- [Brief]
Output all lines exactly, with nothing added or dropped.

- [Data for this task]

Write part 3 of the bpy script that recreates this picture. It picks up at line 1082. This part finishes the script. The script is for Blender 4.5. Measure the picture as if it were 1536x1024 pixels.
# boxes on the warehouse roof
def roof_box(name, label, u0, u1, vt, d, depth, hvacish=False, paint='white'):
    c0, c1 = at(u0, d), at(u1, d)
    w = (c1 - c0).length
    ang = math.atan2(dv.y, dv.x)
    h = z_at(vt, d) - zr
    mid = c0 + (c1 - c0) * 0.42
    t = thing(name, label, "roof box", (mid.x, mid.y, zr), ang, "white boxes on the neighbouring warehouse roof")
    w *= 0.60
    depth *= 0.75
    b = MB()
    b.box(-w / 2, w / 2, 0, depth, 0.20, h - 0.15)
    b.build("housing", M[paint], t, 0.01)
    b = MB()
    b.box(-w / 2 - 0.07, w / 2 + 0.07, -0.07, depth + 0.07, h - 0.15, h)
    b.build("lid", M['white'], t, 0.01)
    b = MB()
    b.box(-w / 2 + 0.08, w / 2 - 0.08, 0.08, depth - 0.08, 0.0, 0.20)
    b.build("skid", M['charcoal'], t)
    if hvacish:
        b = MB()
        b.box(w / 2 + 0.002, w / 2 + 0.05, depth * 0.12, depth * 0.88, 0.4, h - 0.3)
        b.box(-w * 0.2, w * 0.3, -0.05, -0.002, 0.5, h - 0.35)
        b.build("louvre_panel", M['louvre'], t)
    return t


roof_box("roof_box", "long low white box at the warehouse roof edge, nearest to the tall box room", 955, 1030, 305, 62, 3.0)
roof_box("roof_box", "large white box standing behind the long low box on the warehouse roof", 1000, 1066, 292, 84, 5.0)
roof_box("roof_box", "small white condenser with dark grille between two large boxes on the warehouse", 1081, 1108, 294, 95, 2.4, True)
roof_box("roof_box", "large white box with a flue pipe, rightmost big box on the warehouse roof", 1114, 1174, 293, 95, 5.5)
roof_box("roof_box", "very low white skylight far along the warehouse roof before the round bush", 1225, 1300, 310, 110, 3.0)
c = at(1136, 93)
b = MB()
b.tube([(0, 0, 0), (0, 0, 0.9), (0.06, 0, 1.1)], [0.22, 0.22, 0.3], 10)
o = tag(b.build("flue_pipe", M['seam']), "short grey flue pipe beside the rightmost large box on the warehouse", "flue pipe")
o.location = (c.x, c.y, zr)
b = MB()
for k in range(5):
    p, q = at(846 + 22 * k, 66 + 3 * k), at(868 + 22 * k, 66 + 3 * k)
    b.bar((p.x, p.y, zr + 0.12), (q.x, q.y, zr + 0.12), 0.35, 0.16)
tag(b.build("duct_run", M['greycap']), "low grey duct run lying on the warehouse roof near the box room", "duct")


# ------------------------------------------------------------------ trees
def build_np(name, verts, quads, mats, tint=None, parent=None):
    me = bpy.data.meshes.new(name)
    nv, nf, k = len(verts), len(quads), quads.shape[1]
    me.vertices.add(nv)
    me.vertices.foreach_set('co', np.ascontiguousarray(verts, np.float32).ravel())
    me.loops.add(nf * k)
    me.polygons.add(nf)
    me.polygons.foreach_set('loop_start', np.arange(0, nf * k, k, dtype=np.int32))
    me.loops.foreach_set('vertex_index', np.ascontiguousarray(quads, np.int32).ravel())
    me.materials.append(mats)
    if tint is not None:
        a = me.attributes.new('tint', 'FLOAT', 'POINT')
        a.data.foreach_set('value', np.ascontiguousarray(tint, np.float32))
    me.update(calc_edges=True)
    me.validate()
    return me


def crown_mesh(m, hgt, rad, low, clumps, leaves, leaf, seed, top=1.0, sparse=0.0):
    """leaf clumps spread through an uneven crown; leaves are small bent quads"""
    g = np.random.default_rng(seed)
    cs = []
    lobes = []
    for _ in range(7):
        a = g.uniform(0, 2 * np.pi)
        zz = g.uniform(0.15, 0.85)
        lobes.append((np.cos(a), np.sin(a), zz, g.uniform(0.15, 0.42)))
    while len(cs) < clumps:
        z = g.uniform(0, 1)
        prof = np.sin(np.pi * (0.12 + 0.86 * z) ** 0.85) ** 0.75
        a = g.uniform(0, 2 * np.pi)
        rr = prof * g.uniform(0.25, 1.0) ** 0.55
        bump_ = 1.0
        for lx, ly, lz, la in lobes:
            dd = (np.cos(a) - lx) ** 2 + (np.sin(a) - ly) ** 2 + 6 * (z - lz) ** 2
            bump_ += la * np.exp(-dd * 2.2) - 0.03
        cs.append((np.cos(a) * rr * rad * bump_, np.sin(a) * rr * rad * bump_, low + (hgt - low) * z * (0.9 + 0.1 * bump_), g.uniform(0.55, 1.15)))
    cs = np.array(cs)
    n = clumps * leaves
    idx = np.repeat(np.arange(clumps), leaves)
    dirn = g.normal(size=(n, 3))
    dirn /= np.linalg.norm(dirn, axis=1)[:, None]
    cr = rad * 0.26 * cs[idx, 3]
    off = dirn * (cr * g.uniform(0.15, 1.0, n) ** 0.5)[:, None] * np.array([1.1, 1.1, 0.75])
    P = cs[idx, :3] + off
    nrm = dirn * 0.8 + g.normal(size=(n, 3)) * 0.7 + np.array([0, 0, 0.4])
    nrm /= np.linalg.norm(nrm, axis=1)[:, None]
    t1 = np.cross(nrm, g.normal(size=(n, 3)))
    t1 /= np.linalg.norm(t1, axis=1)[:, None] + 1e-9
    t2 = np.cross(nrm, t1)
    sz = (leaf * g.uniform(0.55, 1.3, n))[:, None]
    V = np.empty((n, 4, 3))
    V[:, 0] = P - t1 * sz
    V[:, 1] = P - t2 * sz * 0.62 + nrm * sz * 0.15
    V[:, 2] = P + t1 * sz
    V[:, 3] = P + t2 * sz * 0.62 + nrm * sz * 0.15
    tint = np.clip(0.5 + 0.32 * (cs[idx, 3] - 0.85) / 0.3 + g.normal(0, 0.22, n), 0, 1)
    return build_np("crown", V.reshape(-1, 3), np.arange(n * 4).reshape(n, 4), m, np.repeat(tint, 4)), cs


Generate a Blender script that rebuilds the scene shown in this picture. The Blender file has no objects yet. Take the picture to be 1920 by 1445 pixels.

- [Result for this exercise]
Write part 3 of the bpy script that recreates this picture. It picks up at line 1082. This part finishes the script. The script is for Blender 4.5. Measure the picture as if it were 1536x1024 pixels.
# boxes on the warehouse roof
def roof_box(name, label, u0, u1, vt, d, depth, hvacish=False, paint='white'):
    c0, c1 = at(u0, d), at(u1, d)
    w = (c1 - c0).length
    ang = math.atan2(dv.y, dv.x)
    h = z_at(vt, d) - zr
    mid = c0 + (c1 - c0) * 0.42
    t = thing(name, label, "roof box", (mid.x, mid.y, zr), ang, "white boxes on the neighbouring warehouse roof")
    w *= 0.60
    depth *= 0.75
    b = MB()
    b.box(-w / 2, w / 2, 0, depth, 0.20, h - 0.15)
    b.build("housing", M[paint], t, 0.01)
    b = MB()
    b.box(-w / 2 - 0.07, w / 2 + 0.07, -0.07, depth + 0.07, h - 0.15, h)
    b.build("lid", M['white'], t, 0.01)
    b = MB()
    b.box(-w / 2 + 0.08, w / 2 - 0.08, 0.08, depth - 0.08, 0.0, 0.20)
    b.build("skid", M['charcoal'], t)
    if hvacish:
        b = MB()
        b.box(w / 2 + 0.002, w / 2 + 0.05, depth * 0.12, depth * 0.88, 0.4, h - 0.3)
        b.box(-w * 0.2, w * 0.3, -0.05, -0.002, 0.5, h - 0.35)
        b.build("louvre_panel", M['louvre'], t)
    return t


roof_box("roof_box", "long low white box at the warehouse roof edge, nearest to the tall box room", 955, 1030, 305, 62, 3.0)
roof_box("roof_box", "large white box standing behind the long low box on the warehouse roof", 1000, 1066, 292, 84, 5.0)
roof_box("roof_box", "small white condenser with dark grille between two large boxes on the warehouse", 1081, 1108, 294, 95, 2.4, True)
roof_box("roof_box", "large white box with a flue pipe, rightmost big box on the warehouse roof", 1114, 1174, 293, 95, 5.5)
roof_box("roof_box", "very low white skylight far along the warehouse roof before the round bush", 1225, 1300, 310, 110, 3.0)
c = at(1136, 93)
b = MB()
b.tube([(0, 0, 0), (0, 0, 0.9), (0.06, 0, 1.1)], [0.22, 0.22, 0.3], 10)
o = tag(b.build("flue_pipe", M['seam']), "short grey flue pipe beside the rightmost large box on the warehouse", "flue pipe")
o.location = (c.x, c.y, zr)
b = MB()
for k in range(5):
    p, q = at(846 + 22 * k, 66 + 3 * k), at(868 + 22 * k, 66 + 3 * k)
    b.bar((p.x, p.y, zr + 0.12), (q.x, q.y, zr + 0.12), 0.35, 0.16)
tag(b.build("duct_run", M['greycap']), "low grey duct run lying on the warehouse roof near the box room", "duct")


# ------------------------------------------------------------------ trees
def build_np(name, verts, quads, mats, tint=None, parent=None):
    me = bpy.data.meshes.new(name)
    nv, nf, k = len(verts), len(quads), quads.shape[1]
    me.vertices.add(nv)
    me.vertices.foreach_set('co', np.ascontiguousarray(verts, np.float32).ravel())
    me.loops.add(nf * k)
    me.polygons.add(nf)
    me.polygons.foreach_set('loop_start', np.arange(0, nf * k, k, dtype=np.int32))
    me.loops.foreach_set('vertex_index', np.ascontiguousarray(quads, np.int32).ravel())
    me.materials.append(mats)
    if tint is not None:
        a = me.attributes.new('tint', 'FLOAT', 'POINT')
        a.data.foreach_set('value', np.ascontiguousarray(tint, np.float32))
    me.update(calc_edges=True)
    me.validate()
    return me


def crown_mesh(m, hgt, rad, low, clumps, leaves, leaf, seed, top=1.0, sparse=0.0):
    """leaf clumps spread through an uneven crown; leaves are small bent quads"""
    g = np.random.default_rng(seed)
    cs = []
    lobes = []
    for _ in range(7):
        a = g.uniform(0, 2 * np.pi)
        zz = g.uniform(0.15, 0.85)
        lobes.append((np.cos(a), np.sin(a), zz, g.uniform(0.15, 0.42)))
    while len(cs) < clumps:
        z = g.uniform(0, 1)
        prof = np.sin(np.pi * (0.12 + 0.86 * z) ** 0.85) ** 0.75
        a = g.uniform(0, 2 * np.pi)
        rr = prof * g.uniform(0.25, 1.0) ** 0.55
        bump_ = 1.0
        for lx, ly, lz, la in lobes:
            dd = (np.cos(a) - lx) ** 2 + (np.sin(a) - ly) ** 2 + 6 * (z - lz) ** 2
            bump_ += la * np.exp(-dd * 2.2) - 0.03
        cs.append((np.cos(a) * rr * rad * bump_, np.sin(a) * rr * rad * bump_, low + (hgt - low) * z * (0.9 + 0.1 * bump_), g.uniform(0.55, 1.15)))
    cs = np.array(cs)
    n = clumps * leaves
    idx = np.repeat(np.arange(clumps), leaves)
    dirn = g.normal(size=(n, 3))
    dirn /= np.linalg.norm(dirn, axis=1)[:, None]
    cr = rad * 0.26 * cs[idx, 3]
    off = dirn * (cr * g.uniform(0.15, 1.0, n) ** 0.5)[:, None] * np.array([1.1, 1.1, 0.75])
    P = cs[idx, :3] + off
    nrm = dirn * 0.8 + g.normal(size=(n, 3)) * 0.7 + np.array([0, 0, 0.4])
    nrm /= np.linalg.norm(nrm, axis=1)[:, None]
    t1 = np.cross(nrm, g.normal(size=(n, 3)))
    t1 /= np.linalg.norm(t1, axis=1)[:, None] + 1e-9
    t2 = np.cross(nrm, t1)
    sz = (leaf * g.uniform(0.55, 1.3, n))[:, None]
    V = np.empty((n, 4, 3))
    V[:, 0] = P - t1 * sz
    V[:, 1] = P - t2 * sz * 0.62 + nrm * sz * 0.15
    V[:, 2] = P + t1 * sz
    V[:, 3] = P + t2 * sz * 0.62 + nrm * sz * 0.15
    tint = np.clip(0.5 + 0.32 * (cs[idx, 3] - 0.85) / 0.3 + g.normal(0, 0.22, n), 0, 1)
    return build_np("crown", V.reshape(-1, 3), np.arange(n * 4).reshape(n, 4), m, np.repeat(tint, 4)), cs


Generate a Blender script that rebuilds the scene shown in this picture. The Blender file has no objects yet. Take the picture to be 1920 by 1445 pixels.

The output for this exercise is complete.